- Task brief
Tell how many lines in the data below hold the string "Blender"; give nothing but the number.

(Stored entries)
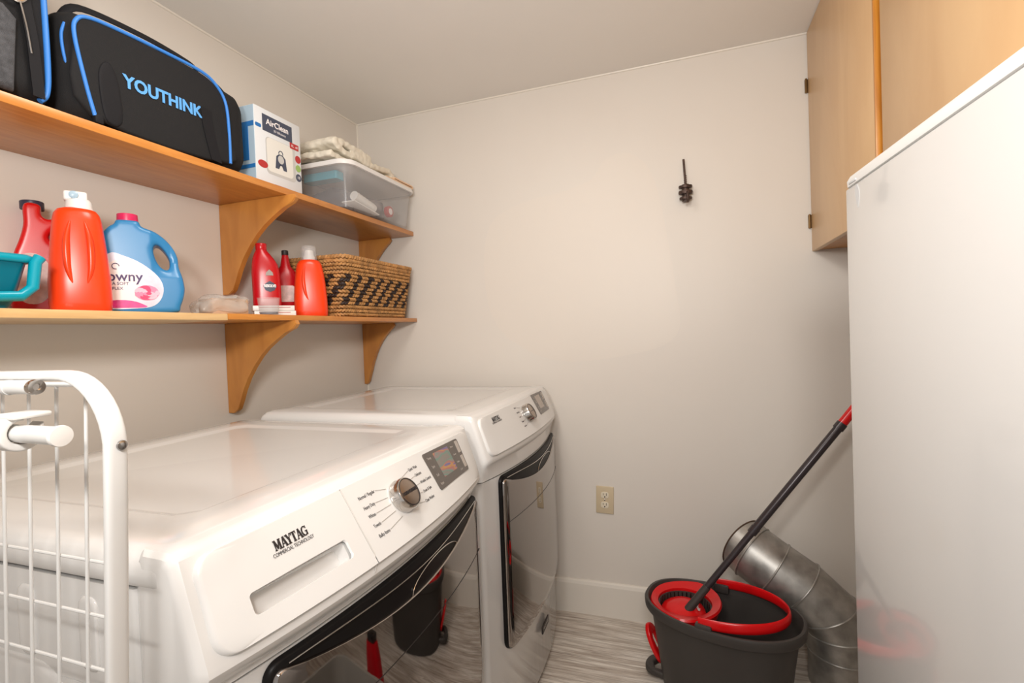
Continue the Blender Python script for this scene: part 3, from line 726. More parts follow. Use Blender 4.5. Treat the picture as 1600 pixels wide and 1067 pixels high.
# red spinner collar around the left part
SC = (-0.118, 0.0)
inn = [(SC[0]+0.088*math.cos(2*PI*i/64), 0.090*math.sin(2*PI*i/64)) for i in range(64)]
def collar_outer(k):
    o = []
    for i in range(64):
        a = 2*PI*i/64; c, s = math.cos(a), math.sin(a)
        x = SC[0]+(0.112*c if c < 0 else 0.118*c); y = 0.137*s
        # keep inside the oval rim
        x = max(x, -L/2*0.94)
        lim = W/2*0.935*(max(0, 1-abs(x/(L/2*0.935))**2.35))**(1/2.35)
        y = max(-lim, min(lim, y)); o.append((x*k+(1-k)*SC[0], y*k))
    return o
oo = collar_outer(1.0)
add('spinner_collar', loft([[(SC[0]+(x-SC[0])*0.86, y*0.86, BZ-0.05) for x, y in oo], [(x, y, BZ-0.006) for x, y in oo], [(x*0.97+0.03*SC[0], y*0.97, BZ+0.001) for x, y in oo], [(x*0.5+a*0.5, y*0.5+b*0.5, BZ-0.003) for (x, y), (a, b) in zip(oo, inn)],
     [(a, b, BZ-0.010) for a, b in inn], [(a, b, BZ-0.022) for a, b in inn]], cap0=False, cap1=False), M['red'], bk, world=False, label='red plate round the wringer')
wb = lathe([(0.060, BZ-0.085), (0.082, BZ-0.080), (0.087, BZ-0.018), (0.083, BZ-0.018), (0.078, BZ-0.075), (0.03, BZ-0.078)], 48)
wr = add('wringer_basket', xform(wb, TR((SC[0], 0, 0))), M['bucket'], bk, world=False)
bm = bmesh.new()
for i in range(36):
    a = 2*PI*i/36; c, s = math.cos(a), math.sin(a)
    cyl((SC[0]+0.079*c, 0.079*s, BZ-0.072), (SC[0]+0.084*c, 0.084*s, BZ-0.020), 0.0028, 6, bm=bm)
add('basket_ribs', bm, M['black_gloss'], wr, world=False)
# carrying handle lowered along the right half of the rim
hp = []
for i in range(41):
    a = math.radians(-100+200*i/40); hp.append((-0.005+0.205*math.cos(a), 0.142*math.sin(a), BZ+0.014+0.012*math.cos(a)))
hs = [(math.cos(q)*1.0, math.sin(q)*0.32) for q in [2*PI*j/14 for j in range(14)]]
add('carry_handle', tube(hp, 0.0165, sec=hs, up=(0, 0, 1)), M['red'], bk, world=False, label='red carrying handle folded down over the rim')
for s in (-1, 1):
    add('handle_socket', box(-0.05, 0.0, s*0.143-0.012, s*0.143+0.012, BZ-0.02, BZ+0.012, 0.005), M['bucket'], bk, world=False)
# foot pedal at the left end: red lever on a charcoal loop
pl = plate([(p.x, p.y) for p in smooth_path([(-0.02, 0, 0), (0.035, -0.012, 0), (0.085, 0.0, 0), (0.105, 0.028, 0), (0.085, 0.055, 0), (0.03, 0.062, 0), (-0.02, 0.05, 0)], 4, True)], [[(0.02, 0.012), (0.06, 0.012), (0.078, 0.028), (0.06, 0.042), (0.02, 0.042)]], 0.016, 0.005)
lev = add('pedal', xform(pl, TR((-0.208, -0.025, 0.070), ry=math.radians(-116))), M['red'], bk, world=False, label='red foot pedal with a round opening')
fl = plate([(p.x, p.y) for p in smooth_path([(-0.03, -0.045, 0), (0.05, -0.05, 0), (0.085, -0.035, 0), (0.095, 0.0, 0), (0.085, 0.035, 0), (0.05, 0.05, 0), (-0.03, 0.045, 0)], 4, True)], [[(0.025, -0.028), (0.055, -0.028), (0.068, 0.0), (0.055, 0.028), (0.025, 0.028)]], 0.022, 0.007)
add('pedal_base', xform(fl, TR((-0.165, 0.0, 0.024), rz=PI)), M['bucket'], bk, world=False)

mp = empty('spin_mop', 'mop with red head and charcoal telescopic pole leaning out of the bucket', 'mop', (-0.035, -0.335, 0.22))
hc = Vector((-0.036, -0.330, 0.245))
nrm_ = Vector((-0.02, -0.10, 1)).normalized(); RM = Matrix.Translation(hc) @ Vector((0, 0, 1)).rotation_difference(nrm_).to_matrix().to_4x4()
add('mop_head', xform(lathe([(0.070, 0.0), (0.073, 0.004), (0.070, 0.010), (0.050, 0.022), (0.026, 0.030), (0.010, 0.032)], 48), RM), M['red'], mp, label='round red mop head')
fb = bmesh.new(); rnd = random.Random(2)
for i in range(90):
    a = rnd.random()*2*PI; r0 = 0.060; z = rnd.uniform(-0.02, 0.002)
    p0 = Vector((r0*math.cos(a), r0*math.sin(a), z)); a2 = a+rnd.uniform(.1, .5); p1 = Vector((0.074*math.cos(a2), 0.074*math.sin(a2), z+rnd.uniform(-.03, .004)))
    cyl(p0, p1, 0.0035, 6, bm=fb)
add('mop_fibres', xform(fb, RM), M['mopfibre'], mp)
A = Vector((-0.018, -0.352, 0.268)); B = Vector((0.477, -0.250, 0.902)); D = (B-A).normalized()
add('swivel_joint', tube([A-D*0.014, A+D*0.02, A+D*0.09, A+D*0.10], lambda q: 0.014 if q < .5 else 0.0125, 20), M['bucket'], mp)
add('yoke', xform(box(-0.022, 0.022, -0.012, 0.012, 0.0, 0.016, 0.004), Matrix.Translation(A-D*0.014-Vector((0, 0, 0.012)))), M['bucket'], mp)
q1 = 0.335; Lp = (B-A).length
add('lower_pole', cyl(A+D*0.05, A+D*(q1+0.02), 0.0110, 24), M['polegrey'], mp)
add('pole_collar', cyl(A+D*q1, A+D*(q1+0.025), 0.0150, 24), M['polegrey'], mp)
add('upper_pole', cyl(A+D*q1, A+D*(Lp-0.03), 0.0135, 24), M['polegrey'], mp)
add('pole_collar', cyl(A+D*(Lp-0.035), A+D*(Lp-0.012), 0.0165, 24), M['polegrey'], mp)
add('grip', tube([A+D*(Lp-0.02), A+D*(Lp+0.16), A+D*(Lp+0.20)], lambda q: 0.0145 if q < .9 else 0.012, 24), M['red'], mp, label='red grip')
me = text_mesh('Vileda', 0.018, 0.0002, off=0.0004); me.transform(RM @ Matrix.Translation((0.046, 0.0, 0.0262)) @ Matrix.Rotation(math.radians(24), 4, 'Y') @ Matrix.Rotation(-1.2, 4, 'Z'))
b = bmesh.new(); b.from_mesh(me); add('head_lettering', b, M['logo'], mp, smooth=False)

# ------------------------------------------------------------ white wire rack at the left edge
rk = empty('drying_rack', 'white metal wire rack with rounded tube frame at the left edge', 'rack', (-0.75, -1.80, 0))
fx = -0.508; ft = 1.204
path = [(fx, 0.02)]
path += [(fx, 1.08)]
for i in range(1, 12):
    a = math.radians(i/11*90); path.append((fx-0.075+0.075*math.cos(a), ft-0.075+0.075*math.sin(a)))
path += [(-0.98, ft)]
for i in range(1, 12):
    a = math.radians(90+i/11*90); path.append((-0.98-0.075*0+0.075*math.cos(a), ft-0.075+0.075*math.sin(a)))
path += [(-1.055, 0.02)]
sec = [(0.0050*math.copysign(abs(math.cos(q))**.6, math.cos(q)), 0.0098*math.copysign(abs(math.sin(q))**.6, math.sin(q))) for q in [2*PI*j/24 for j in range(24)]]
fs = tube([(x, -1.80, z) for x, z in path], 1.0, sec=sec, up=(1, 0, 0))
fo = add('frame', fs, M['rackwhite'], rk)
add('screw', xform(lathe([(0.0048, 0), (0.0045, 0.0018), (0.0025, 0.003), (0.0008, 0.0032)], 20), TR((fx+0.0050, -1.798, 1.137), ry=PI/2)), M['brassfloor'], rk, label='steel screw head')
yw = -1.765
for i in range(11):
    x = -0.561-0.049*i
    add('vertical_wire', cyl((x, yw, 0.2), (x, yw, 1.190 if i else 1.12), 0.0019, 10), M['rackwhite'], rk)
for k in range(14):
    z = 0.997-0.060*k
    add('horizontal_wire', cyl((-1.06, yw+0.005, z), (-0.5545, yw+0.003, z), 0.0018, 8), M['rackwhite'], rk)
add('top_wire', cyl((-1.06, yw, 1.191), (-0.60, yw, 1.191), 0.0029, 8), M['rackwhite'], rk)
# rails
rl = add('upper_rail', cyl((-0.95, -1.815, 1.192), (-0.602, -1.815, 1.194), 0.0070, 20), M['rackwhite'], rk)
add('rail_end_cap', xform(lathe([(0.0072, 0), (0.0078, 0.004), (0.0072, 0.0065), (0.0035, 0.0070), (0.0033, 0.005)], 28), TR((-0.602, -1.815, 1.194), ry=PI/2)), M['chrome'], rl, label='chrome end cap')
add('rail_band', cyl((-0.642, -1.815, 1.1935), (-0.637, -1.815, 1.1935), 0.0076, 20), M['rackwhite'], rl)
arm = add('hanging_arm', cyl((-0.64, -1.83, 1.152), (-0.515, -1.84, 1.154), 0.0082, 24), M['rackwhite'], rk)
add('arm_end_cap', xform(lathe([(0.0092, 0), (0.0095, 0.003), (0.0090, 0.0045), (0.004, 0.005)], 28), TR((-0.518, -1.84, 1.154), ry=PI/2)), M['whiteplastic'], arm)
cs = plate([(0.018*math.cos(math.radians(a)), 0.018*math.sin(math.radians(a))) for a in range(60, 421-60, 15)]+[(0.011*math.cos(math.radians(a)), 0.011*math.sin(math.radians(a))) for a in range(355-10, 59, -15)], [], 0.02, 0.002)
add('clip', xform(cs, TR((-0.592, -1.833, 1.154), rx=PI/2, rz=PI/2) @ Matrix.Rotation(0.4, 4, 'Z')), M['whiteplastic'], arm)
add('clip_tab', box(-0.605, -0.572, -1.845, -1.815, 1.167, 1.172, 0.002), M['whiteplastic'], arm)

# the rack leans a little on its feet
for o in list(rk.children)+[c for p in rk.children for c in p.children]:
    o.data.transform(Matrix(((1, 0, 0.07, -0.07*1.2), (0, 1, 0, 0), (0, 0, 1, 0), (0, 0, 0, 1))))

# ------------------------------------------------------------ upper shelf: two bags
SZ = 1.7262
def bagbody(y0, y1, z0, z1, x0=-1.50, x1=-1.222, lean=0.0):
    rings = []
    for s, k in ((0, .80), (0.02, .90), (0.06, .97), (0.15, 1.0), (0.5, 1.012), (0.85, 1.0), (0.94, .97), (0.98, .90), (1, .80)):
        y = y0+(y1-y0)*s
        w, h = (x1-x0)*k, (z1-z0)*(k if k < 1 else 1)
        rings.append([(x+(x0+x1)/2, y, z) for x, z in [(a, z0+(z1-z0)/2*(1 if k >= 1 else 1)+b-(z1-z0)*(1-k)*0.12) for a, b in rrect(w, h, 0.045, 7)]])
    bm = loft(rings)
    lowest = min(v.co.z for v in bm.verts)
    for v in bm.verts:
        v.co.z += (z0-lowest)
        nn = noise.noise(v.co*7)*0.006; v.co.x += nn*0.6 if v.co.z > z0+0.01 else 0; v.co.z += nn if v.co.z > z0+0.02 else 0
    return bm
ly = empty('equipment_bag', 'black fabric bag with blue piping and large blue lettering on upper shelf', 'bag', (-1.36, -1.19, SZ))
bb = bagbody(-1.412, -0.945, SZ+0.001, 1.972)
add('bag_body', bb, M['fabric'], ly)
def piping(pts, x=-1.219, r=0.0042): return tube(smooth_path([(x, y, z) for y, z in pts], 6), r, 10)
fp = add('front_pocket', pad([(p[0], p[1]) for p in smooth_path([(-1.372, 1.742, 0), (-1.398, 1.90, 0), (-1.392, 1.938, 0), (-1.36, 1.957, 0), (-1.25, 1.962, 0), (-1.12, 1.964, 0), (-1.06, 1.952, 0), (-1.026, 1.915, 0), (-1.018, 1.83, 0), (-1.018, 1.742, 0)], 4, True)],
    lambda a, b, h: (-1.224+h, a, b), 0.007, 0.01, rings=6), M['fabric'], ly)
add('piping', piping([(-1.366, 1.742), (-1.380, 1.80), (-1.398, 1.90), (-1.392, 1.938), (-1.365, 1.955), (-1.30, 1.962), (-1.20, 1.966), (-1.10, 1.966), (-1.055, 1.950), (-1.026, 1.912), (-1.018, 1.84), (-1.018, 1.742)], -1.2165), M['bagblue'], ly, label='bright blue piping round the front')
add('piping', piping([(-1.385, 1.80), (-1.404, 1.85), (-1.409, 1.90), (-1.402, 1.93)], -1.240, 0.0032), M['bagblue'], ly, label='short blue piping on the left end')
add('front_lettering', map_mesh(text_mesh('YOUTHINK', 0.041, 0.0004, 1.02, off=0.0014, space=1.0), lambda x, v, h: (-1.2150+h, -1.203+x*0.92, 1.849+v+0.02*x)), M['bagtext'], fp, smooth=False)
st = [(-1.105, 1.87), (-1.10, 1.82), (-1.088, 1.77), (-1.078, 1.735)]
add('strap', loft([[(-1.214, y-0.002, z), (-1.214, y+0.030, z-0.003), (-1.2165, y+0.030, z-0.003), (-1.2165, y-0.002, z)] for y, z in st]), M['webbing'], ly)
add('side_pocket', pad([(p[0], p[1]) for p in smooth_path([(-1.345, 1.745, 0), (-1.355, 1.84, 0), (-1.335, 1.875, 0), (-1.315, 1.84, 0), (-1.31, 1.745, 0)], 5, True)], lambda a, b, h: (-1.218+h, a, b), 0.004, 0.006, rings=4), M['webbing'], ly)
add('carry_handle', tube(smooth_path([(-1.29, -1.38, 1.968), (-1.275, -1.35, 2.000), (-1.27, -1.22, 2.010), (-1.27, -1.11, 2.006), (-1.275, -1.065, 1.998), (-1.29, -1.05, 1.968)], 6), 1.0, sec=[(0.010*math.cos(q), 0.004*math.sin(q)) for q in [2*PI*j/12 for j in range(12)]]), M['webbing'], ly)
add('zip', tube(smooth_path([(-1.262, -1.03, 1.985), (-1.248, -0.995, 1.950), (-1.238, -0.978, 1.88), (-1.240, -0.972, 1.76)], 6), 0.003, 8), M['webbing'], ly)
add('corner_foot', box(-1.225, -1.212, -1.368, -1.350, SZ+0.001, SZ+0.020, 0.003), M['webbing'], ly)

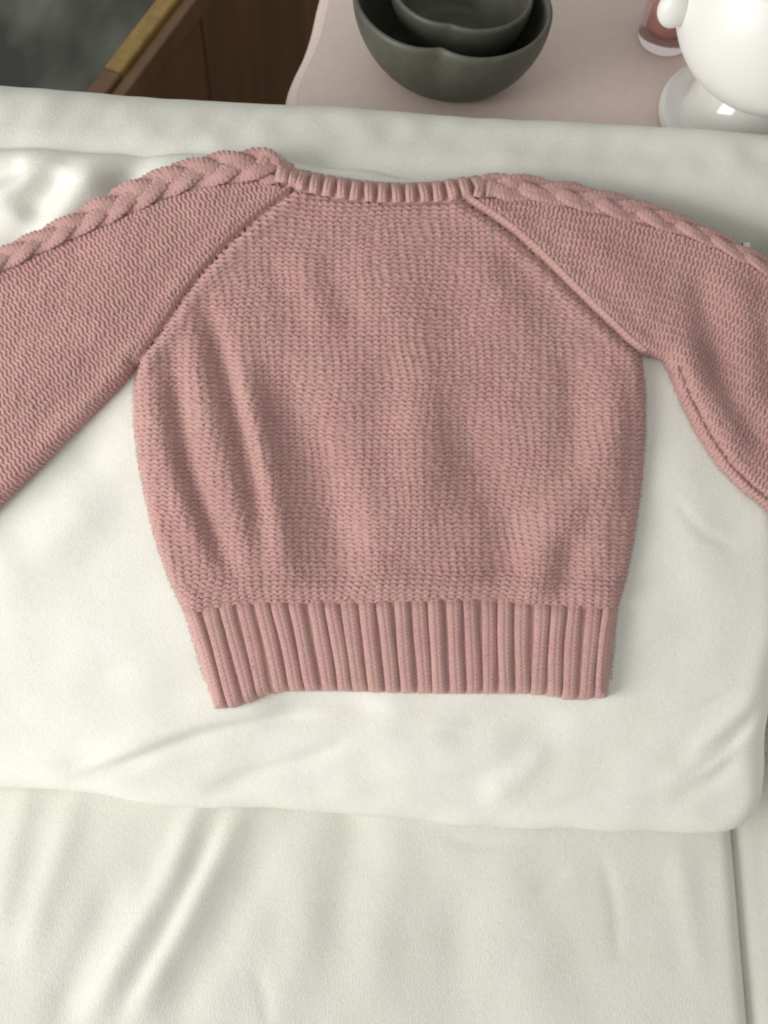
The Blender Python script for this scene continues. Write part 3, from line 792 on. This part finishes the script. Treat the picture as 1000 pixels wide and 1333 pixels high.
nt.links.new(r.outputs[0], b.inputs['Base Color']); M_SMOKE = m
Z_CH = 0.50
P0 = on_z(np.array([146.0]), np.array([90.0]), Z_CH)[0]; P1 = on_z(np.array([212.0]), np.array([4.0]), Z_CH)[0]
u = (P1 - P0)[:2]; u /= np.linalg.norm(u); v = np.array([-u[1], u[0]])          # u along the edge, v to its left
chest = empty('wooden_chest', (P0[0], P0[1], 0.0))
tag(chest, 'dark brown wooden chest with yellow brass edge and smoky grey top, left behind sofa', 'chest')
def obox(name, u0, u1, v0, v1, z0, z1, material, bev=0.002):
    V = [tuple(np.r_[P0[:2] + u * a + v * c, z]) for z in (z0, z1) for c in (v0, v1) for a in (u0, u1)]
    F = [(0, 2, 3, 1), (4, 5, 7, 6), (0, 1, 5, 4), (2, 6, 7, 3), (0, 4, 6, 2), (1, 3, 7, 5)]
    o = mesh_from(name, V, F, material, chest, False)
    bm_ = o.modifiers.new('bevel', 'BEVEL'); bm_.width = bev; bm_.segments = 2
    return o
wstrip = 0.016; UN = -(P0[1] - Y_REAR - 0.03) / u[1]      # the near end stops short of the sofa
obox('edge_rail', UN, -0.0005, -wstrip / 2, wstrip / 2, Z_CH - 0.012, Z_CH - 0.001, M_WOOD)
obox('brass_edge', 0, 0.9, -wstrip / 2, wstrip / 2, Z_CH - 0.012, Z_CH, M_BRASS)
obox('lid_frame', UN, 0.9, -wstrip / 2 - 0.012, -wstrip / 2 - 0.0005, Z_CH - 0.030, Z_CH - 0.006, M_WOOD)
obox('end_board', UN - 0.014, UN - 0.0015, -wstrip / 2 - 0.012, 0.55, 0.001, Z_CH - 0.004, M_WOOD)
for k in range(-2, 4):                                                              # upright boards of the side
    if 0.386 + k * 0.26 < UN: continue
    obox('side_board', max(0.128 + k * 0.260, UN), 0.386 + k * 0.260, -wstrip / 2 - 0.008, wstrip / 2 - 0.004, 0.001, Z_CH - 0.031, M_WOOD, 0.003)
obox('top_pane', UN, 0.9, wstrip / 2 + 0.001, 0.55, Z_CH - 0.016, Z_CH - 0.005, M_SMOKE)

- Answer to this exercise
2